Begin
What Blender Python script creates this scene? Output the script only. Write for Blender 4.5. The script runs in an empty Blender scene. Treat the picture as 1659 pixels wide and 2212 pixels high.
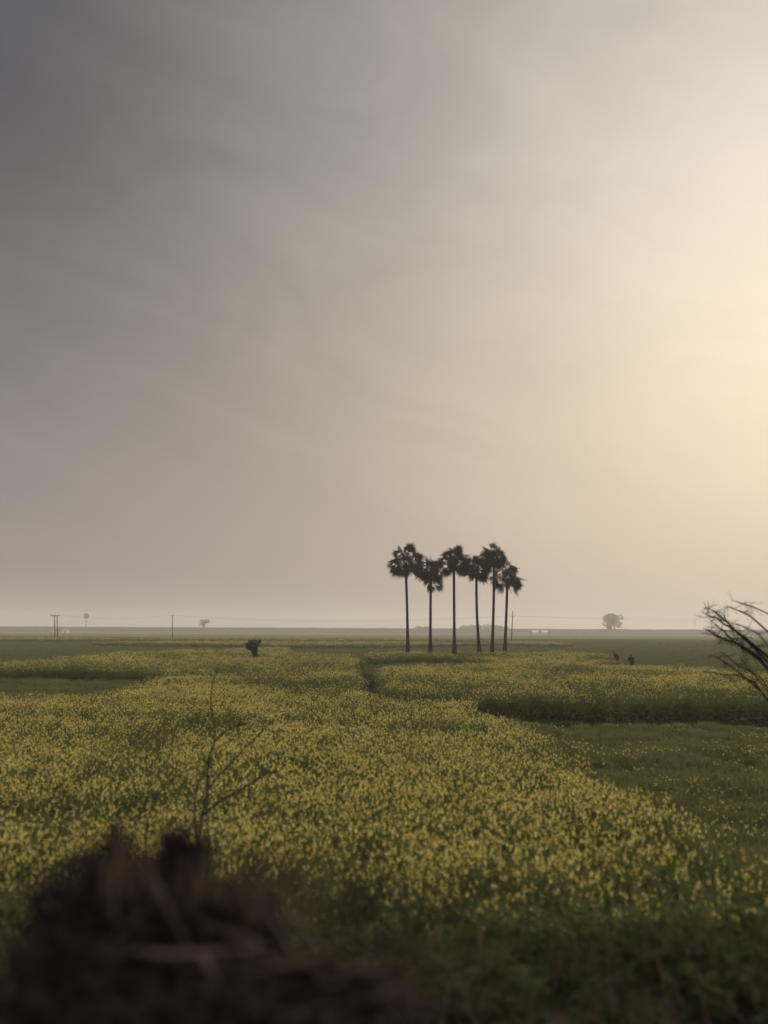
import bpy, math, random
import numpy as np
from mathutils import Vector, Matrix

R = math.radians
scene = bpy.context.scene
COL = scene.collection

# ------------------------------------------------------------------ camera
CAM_Z = 4.0
PITCH, ROLL = 7.08, 0.26
cam_data = bpy.data.cameras.new('camera')
cam = bpy.data.objects.new('camera', cam_data)
COL.objects.link(cam)
cam_data.sensor_fit = 'VERTICAL'
cam_data.sensor_height = 36.0
cam_data.lens = 33.0
cam_data.clip_start = 0.05
cam_data.clip_end = 6000
cam_data.dof.use_dof = True
cam_data.dof.focus_distance = 60.0
cam_data.dof.aperture_fstop = 0.70
CAM_M = Matrix.Translation((0, 0, CAM_Z)) @ Matrix.Rotation(R(90 + PITCH), 4, 'X') @ Matrix.Rotation(R(ROLL), 4, 'Z')
cam.matrix_world = CAM_M
scene.camera = cam

# ------------------------------------------------------------------ exposure
scene.view_settings.view_transform = 'Standard'
scene.view_settings.look = 'None'
scene.view_settings.exposure = 0.0
scene.view_settings.gamma = 1.0
scene.cycles.max_bounces = 8
scene.cycles.transparent_max_bounces = 8
scene.cycles.volume_bounces = 1
scene.cycles.use_denoising = True

# ------------------------------------------------------------------ sun and sky
SUN_AZ, SUN_EL = 29.0, 19.0
SDIR = Vector((math.sin(R(SUN_AZ)) * math.cos(R(SUN_EL)), math.cos(R(SUN_AZ)) * math.cos(R(SUN_EL)), math.sin(R(SUN_EL))))
sun_data = bpy.data.lights.new('sun', 'SUN')
sun_data.energy = 2.6
sun_data.angle = R(9)
sun_data.color = (1.0, 0.88, 0.70)
sun = bpy.data.objects.new('sun', sun_data)
COL.objects.link(sun)
sun.rotation_euler = SDIR.to_track_quat('Z', 'Y').to_euler()
sun.location = (40, 60, 60)

world = bpy.data.worlds.new('World')
scene.world = world
world.use_nodes = True
wt = world.node_tree
wt.nodes.clear()


class NT:
    """tiny helper around a node tree"""
    def __init__(s, nt):
        s.nt = nt

    def n(s, kind, **kw):
        nd = s.nt.nodes.new(kind)
        for k, v in kw.items():
            setattr(nd, k, v)
        return nd

    def l(s, a, b):
        s.nt.links.new(a, b)

    def setin(s, sock, v):
        if hasattr(v, 'is_linked') or hasattr(v, 'links'):
            s.l(v, sock)
        else:
            sock.default_value = v

    def m(s, op, a, b=0.0, clamp=False):
        nd = s.n('ShaderNodeMath', operation=op)
        nd.use_clamp = clamp
        s.setin(nd.inputs[0], a)
        s.setin(nd.inputs[1], b)
        return nd.outputs[0]

    def vm(s, op, a, b=None):
        nd = s.n('ShaderNodeVectorMath', operation=op)
        s.setin(nd.inputs[0], a)
        if b is not None:
            s.setin(nd.inputs[3 if op == 'SCALE' else 1], b)
        return nd.outputs[1] if op == 'DOT_PRODUCT' else nd.outputs[0]

    def mix(s, fac, a, b, blend='MIX'):
        nd = s.n('ShaderNodeMix', data_type='RGBA', blend_type=blend)
        s.setin(nd.inputs[0], fac)
        s.setin(nd.inputs[6], a)
        s.setin(nd.inputs[7], b)
        return nd.outputs[2]

    def noise(s, vec, scale, detail=3.0, rough=0.55):
        nd = s.n('ShaderNodeTexNoise')
        if vec is not None:
            s.l(vec, nd.inputs['Vector'])
        nd.inputs['Scale'].default_value = scale
        nd.inputs['Detail'].default_value = detail
        nd.inputs['Roughness'].default_value = rough
        return nd.outputs[0]

    def ramp(s, fac, stops):
        nd = s.n('ShaderNodeValToRGB')
        cr = nd.color_ramp
        while len(cr.elements) < len(stops):
            cr.elements.new(0.5)
        for e, (p, c) in zip(cr.elements, stops):
            e.position = p
            e.color = (*c, 1) if len(c) == 3 else c
        s.l(fac, nd.inputs[0])
        return nd.outputs[0]


def c4(r, g, b):
    return (r, g, b, 1.0)


W = NT(wt)
tc = W.n('ShaderNodeTexCoord')
D = W.vm('NORMALIZE', tc.outputs['Generated'])
sep = W.n('ShaderNodeSeparateXYZ')
W.l(D, sep.inputs[0])
sky = W.n('ShaderNodeTexSky', sky_type='NISHITA')
sky.sun_disc = False
sky.sun_elevation = R(SUN_EL)
sky.sun_rotation = R(SUN_AZ)
sky.dust_density = 6.0
sky.air_density = 1.2
dz = W.m('MAXIMUM', sep.outputs[2], 0.0)
sd = W.m('MAXIMUM', W.vm('DOT_PRODUCT', D, tuple(SDIR)), 0.0)
g1 = W.m('POWER', sd, 7.0)
zq = W.m('MULTIPLY', dz, 1 / 0.35)
hz = W.m('POWER', 2.718, W.m('MULTIPLY', W.m('MULTIPLY', zq, zq), -1.0))
# thin streaky cloud veil, laid on a flat layer high above the field
comb = W.n('ShaderNodeCombineXYZ')
ca, sa = math.cos(R(14)), math.sin(R(14))
W.l(W.m('MULTIPLY', W.m('SUBTRACT', W.m('MULTIPLY', sep.outputs[0], ca), W.m('MULTIPLY', sep.outputs[2], sa)), 1.7), comb.inputs[0])
W.l(W.m('MULTIPLY', sep.outputs[1], 1.5), comb.inputs[1])
W.l(W.m('MULTIPLY', W.m('ADD', W.m('MULTIPLY', sep.outputs[0], sa), W.m('MULTIPLY', sep.outputs[2], ca)), 5.2), comb.inputs[2])
ntx = W.n('ShaderNodeTexNoise')
W.l(comb.outputs[0], ntx.inputs['Vector'])
ntx.inputs['Scale'].default_value = 1.8
ntx.inputs['Detail'].default_value = 6.0
ntx.inputs['Roughness'].default_value = 0.55
ntx.inputs['Distortion'].default_value = 1.0
nz = ntx.outputs[0]
cloud = W.ramp(nz, [(0.30, (0.86, 0.865, 0.88)), (0.50, (1.0, 1.0, 1.0)), (0.70, (1.15, 1.14, 1.13))])
cf = W.m('MULTIPLY', W.m('MULTIPLY', dz, 3.2, True), W.m('SUBTRACT', 1.0, W.m('MULTIPLY', g1, 0.75)))
cloud = W.mix(cf, c4(1, 1, 1), cloud)
high = W.ramp(dz, [(0.05, (0.60, 0.455, 0.285)), (0.22, (0.715, 0.580, 0.390)), (0.46, (0.80, 0.71, 0.59))])
veil = W.vm('ADD', (0.043, 0.050, 0.067), W.vm('SCALE', (0.235, 0.196, 0.165), hz))
glow = W.vm('SCALE', high, W.m('MULTIPLY', g1, 0.94))
tot = W.vm('MULTIPLY', W.vm('ADD', veil, glow), cloud)
nish = W.vm('SCALE', sky.outputs[0], 0.002)
tot = W.vm('ADD', tot, nish)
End
> _Goal_
Skip the pictures and restate exactly the lines from the beginning of the listing to the line with "scene.cycles.use_denoising = True", that line included.

> _Task result_
What Blender Python script creates this scene? Output the script only. Write for Blender 4.5. The script runs in an empty Blender scene. Treat the picture as 1659 pixels wide and 2212 pixels high.
import bpy, math, random
import numpy as np
from mathutils import Vector, Matrix

R = math.radians
scene = bpy.context.scene
COL = scene.collection

# ------------------------------------------------------------------ camera
CAM_Z = 4.0
PITCH, ROLL = 7.08, 0.26
cam_data = bpy.data.cameras.new('camera')
cam = bpy.data.objects.new('camera', cam_data)
COL.objects.link(cam)
cam_data.sensor_fit = 'VERTICAL'
cam_data.sensor_height = 36.0
cam_data.lens = 33.0
cam_data.clip_start = 0.05
cam_data.clip_end = 6000
cam_data.dof.use_dof = True
cam_data.dof.focus_distance = 60.0
cam_data.dof.aperture_fstop = 0.70
CAM_M = Matrix.Translation((0, 0, CAM_Z)) @ Matrix.Rotation(R(90 + PITCH), 4, 'X') @ Matrix.Rotation(R(ROLL), 4, 'Z')
cam.matrix_world = CAM_M
scene.camera = cam

# ------------------------------------------------------------------ exposure
scene.view_settings.view_transform = 'Standard'
scene.view_settings.look = 'None'
scene.view_settings.exposure = 0.0
scene.view_settings.gamma = 1.0
scene.cycles.max_bounces = 8
scene.cycles.transparent_max_bounces = 8
scene.cycles.volume_bounces = 1
scene.cycles.use_denoising = True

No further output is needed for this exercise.